Per dare un senso ad una legge che, come appare evidente da quanto detto, senso non ne ha, è rimasta, peraltro, l'introduzione nella fattispecie, in alternativa alle modalità mafiose, dell'appartenenza all'associazione mafiosa da parte del promittente i voti come requisito per l'integrazione del reato: una precisazione inutile, perché la giurisprudenza, come sopra visto, era già pervenuta al medesimo risultato. Ma forse - e c'è di più - anche rischiosa: legare ad una circostanza oggettiva la punizione di un reato di pericolo, nel quale dunque non è neppure necessario che l'accordo sia portato a consumazione, e per il quale è prevista una pena draconiana, come più oltre dirò, apre infatti interrogativi molto seri. Basti ipotizzare il caso in cui un candidato faccia un accordo per il procacciamento di voti con un soggetto che immagina capace di raccoglierli, magari perché molto conosciuto, e di cui però non abbia alcuna consapevolezza che appartiene ad una cosca: l'accordo non viene eseguito, ma il candidato viene eletto lo stesso. Si scopre poi che c'era stato un accordo iniziale, ancorché poi disatteso, e che il promittente i voti, per quanto incensurato e noto, in realtà era affiliato alla mafia: in tal caso il reato per cui dev'essere punito il candidato eletto passa da un massimo edittale di pena pari a 3 anni di reclusione – quello previsto per il voto di scambio normale senza criminalità organizzata di mezzo – a 22 anni e mezzo. Ripeto, da 3 anni a 22 anni e mezzo.
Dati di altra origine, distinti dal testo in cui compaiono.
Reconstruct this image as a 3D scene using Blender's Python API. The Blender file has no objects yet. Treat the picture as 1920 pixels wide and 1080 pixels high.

Il tutto per la circostanza oggettiva, non conosciuta dal candidato, dunque non coperta dal dolo del reo, che il promittente era in realtà un mafioso: una conseguenza assurda ed irragionevole, che, come abbiamo chiesto in Commissione, ci auguriamo venga smentita e dissipata in Aula, magari anche attraverso l'approvazione di un emendamento correttivo che elimini l'inciso ambiguo dalla fattispecie e ripristini il testo così com'è oggi. Una conseguenza, peraltro, la cui irragionevolezza dipende anche da un aumento spropositato della pena per il reato, che, secondo la proposta all'esame, andrebbe punito addirittura più severamente dell'appartenenza all'associazione mafiosa.

Per tutti questi motivi, cari colleghi, continuiamo ad esprimere al dunque le nostre forti riserve e perplessità su questa iniziativa legislativa, e ci auguriamo vivamente che la maggioranza sia disponibile a migliorare il testo in Aula.